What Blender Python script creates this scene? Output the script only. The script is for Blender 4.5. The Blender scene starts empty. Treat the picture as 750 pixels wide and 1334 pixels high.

* * *

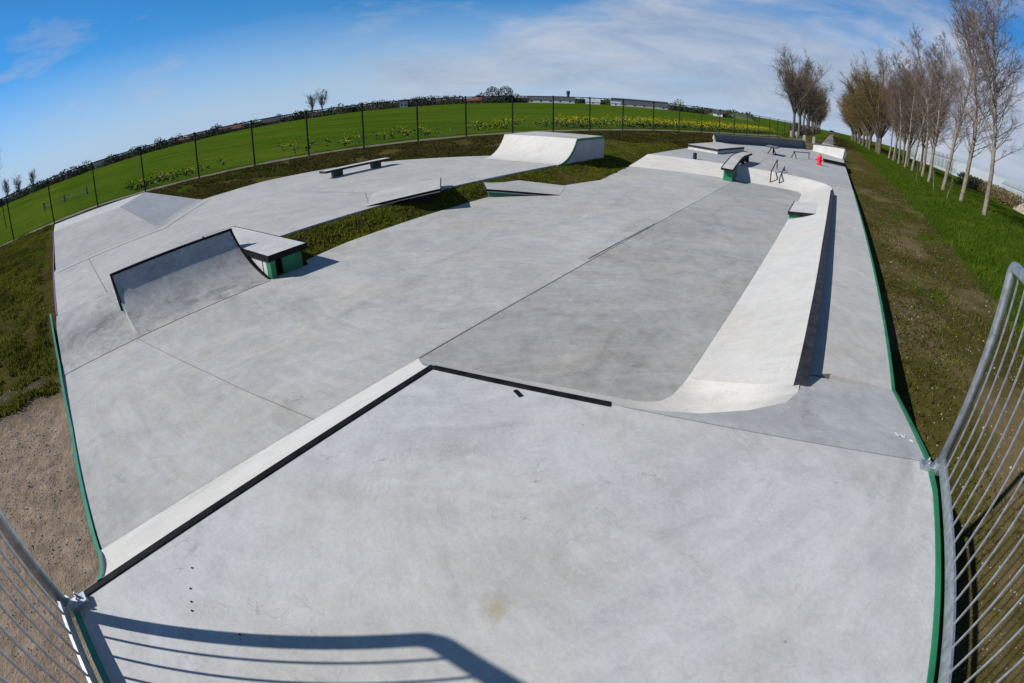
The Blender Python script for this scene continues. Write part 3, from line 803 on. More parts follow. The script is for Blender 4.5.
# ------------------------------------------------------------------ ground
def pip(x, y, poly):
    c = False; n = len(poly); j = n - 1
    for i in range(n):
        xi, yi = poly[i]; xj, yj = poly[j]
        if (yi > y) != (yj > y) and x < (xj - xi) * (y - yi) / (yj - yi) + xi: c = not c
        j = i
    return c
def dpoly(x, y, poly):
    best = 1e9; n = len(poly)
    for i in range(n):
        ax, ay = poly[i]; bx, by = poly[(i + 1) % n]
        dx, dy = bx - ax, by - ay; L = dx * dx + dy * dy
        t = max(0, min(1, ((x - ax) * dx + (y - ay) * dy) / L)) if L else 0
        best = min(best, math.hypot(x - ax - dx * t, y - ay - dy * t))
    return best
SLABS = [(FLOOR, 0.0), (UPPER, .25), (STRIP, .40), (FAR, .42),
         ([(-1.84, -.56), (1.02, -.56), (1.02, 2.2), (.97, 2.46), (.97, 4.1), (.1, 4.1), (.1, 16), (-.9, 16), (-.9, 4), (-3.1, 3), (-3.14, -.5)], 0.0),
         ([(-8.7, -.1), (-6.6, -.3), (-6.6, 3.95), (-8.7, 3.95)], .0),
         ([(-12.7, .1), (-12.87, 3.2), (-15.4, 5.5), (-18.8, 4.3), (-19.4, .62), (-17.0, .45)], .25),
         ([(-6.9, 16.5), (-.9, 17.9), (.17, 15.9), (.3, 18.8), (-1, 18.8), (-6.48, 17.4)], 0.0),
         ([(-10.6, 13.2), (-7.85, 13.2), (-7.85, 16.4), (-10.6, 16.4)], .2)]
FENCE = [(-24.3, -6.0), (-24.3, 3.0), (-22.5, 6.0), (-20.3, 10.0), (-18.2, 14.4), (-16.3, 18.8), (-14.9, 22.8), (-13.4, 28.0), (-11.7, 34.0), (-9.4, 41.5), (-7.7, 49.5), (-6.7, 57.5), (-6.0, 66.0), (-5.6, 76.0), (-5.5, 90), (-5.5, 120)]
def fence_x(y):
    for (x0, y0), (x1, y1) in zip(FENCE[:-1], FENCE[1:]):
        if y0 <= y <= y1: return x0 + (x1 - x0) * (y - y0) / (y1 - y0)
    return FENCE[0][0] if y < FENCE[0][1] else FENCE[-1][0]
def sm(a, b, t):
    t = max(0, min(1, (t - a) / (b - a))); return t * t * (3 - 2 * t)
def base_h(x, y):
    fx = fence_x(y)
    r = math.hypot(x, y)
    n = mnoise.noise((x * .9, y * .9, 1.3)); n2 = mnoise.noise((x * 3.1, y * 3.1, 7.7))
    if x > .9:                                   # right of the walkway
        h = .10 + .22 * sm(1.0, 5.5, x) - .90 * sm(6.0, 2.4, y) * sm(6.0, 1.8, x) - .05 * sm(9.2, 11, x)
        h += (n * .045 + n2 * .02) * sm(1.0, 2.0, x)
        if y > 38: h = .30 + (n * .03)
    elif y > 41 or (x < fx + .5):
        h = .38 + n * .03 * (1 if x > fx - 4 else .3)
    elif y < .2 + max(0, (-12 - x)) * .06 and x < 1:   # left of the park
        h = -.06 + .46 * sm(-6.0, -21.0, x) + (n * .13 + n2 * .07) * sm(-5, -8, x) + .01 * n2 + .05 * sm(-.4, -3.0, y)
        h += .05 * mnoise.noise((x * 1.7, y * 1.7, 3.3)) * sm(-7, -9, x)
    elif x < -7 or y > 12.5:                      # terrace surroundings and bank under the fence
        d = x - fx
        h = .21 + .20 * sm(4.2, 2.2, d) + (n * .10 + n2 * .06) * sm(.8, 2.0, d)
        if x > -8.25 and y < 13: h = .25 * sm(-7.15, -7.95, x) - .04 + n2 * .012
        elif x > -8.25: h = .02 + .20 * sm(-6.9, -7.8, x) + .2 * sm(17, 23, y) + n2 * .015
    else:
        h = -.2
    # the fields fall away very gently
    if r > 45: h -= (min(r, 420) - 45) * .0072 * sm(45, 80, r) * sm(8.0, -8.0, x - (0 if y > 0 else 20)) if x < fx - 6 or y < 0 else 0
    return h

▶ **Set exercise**
In the records above, find each line that holds the word "script"; copy all such lines.

▶ **Task solution**
What Blender Python script creates this scene? Output the script only. The script is for Blender 4.5. The Blender scene starts empty. Treat the picture as 750 pixels wide and 1334 pixels high.
The Blender Python script for this scene continues. Write part 3, from line 803 on. More parts follow. The script is for Blender 4.5.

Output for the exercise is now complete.